◆ STATED PROBLEM:
Restate, exactly and only, the lines from the first through the line containing "R = math.radians".

◆ DATASET EXTRACT:
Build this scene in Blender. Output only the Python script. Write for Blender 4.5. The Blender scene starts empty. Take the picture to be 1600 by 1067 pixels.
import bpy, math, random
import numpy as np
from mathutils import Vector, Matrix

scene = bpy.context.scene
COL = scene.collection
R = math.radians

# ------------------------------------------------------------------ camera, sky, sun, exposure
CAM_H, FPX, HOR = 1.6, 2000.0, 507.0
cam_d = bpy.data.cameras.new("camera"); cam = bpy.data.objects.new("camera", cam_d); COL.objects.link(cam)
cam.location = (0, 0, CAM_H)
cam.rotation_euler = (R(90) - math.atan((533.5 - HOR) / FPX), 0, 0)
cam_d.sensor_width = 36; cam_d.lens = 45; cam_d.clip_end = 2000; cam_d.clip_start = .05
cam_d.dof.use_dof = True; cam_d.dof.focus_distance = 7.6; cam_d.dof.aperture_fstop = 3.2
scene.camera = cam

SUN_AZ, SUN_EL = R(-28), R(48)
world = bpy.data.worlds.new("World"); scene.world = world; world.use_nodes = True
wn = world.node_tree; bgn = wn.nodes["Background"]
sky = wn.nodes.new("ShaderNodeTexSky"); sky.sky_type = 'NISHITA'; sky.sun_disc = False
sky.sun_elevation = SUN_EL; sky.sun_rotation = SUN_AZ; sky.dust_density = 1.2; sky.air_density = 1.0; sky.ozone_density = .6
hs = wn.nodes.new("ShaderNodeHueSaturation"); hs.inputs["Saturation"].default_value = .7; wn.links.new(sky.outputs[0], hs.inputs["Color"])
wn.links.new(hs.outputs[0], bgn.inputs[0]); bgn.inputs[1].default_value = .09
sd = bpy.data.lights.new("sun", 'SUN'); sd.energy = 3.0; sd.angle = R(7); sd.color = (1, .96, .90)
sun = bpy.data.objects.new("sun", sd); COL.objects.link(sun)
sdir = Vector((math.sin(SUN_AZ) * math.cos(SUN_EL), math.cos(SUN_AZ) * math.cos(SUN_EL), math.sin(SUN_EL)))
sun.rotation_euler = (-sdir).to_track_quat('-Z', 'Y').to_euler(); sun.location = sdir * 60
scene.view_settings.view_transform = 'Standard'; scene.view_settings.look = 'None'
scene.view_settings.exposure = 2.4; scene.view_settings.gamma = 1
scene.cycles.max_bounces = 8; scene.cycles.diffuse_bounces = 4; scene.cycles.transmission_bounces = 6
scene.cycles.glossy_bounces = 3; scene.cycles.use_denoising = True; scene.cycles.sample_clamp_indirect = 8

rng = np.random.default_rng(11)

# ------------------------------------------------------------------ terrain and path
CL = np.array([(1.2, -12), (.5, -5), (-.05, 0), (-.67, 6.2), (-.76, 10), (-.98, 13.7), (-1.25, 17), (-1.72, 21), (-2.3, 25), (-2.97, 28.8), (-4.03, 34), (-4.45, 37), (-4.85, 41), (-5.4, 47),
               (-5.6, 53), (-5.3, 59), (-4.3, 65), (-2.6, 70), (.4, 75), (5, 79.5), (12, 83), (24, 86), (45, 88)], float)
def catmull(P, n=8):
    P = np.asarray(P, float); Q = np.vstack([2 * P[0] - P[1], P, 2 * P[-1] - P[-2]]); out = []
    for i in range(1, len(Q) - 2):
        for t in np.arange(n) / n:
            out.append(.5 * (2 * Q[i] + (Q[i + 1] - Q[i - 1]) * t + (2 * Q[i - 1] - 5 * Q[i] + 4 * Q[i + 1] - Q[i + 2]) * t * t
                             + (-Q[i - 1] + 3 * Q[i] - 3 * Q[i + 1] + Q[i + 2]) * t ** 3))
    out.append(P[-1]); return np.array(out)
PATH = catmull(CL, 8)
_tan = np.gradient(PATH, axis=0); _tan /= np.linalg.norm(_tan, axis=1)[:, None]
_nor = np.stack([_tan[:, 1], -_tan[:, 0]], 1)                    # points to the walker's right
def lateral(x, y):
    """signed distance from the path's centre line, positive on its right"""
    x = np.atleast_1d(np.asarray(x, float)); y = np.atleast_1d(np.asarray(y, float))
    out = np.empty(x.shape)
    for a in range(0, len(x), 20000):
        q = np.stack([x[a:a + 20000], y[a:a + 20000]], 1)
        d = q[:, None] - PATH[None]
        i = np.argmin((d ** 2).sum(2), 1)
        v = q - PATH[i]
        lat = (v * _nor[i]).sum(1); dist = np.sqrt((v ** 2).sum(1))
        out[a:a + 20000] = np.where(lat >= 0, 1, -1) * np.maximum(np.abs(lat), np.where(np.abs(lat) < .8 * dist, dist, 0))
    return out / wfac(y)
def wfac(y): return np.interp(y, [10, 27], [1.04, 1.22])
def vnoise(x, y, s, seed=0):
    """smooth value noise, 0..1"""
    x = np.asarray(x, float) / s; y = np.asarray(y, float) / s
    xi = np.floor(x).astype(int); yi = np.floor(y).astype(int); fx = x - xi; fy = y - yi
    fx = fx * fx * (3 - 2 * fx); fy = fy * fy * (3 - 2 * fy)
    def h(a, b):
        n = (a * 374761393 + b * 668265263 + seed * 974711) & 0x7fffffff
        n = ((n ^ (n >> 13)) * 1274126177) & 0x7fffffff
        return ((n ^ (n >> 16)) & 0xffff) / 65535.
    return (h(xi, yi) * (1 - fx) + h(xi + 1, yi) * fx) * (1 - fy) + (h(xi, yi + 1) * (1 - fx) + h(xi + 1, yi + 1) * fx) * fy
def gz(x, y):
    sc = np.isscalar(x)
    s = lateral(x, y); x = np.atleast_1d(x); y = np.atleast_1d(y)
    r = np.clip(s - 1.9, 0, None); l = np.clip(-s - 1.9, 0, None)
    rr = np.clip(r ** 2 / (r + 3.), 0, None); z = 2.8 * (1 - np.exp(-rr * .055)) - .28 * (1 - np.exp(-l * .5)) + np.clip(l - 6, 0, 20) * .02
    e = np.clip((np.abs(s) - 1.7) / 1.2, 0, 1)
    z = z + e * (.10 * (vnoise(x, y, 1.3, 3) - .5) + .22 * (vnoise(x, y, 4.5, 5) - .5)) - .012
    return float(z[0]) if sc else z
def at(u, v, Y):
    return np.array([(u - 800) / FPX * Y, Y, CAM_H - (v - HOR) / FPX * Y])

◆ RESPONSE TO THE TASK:
Build this scene in Blender. Output only the Python script. Write for Blender 4.5. The Blender scene starts empty. Take the picture to be 1600 by 1067 pixels.
import bpy, math, random
import numpy as np
from mathutils import Vector, Matrix

scene = bpy.context.scene
COL = scene.collection
R = math.radians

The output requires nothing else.